INSTRUCTIONS TO FOLLOW:
Extract every line of the material below and reproduce it faithfully.

PROVIDED MATERIAL:
──────

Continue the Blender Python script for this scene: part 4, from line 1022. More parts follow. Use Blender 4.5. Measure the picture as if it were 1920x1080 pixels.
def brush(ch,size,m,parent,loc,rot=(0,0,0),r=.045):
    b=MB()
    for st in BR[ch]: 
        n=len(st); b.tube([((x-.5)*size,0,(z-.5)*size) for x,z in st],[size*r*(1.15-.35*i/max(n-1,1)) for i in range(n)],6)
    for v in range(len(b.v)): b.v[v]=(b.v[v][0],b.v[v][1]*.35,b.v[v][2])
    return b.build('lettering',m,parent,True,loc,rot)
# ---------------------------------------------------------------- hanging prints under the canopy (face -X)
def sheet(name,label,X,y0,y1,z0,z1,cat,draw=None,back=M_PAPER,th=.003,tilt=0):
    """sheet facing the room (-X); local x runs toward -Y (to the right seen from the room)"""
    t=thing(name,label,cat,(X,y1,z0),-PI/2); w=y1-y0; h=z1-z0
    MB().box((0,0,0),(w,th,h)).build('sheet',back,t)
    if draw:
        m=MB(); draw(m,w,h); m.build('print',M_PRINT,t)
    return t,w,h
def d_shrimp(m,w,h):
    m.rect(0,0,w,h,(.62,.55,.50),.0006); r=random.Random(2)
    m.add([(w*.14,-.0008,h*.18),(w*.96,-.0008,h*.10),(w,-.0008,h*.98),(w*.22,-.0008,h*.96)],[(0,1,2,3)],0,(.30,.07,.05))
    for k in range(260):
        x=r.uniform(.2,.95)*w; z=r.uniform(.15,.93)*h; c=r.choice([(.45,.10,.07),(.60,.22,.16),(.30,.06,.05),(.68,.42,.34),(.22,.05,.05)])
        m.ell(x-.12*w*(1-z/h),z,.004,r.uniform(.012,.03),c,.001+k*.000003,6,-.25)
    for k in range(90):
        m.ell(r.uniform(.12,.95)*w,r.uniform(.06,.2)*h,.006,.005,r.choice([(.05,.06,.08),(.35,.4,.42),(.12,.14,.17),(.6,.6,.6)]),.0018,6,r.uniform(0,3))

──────

RESPONSE:
Continue the Blender Python script for this scene: part 4, from line 1022. More parts follow. Use Blender 4.5. Measure the picture as if it were 1920x1080 pixels.
def brush(ch,size,m,parent,loc,rot=(0,0,0),r=.045):
    b=MB()
    for st in BR[ch]: 
        n=len(st); b.tube([((x-.5)*size,0,(z-.5)*size) for x,z in st],[size*r*(1.15-.35*i/max(n-1,1)) for i in range(n)],6)
    for v in range(len(b.v)): b.v[v]=(b.v[v][0],b.v[v][1]*.35,b.v[v][2])
    return b.build('lettering',m,parent,True,loc,rot)
# ---------------------------------------------------------------- hanging prints under the canopy (face -X)
def sheet(name,label,X,y0,y1,z0,z1,cat,draw=None,back=M_PAPER,th=.003,tilt=0):
    """sheet facing the room (-X); local x runs toward -Y (to the right seen from the room)"""
    t=thing(name,label,cat,(X,y1,z0),-PI/2); w=y1-y0; h=z1-z0
    MB().box((0,0,0),(w,th,h)).build('sheet',back,t)
    if draw:
        m=MB(); draw(m,w,h); m.build('print',M_PRINT,t)
    return t,w,h
def d_shrimp(m,w,h):
    m.rect(0,0,w,h,(.62,.55,.50),.0006); r=random.Random(2)
    m.add([(w*.14,-.0008,h*.18),(w*.96,-.0008,h*.10),(w,-.0008,h*.98),(w*.22,-.0008,h*.96)],[(0,1,2,3)],0,(.30,.07,.05))
    for k in range(260):
        x=r.uniform(.2,.95)*w; z=r.uniform(.15,.93)*h; c=r.choice([(.45,.10,.07),(.60,.22,.16),(.30,.06,.05),(.68,.42,.34),(.22,.05,.05)])
        m.ell(x-.12*w*(1-z/h),z,.004,r.uniform(.012,.03),c,.001+k*.000003,6,-.25)
    for k in range(90):
        m.ell(r.uniform(.12,.95)*w,r.uniform(.06,.2)*h,.006,.005,r.choice([(.05,.06,.08),(.35,.4,.42),(.12,.14,.17),(.6,.6,.6)]),.0018,6,r.uniform(0,3))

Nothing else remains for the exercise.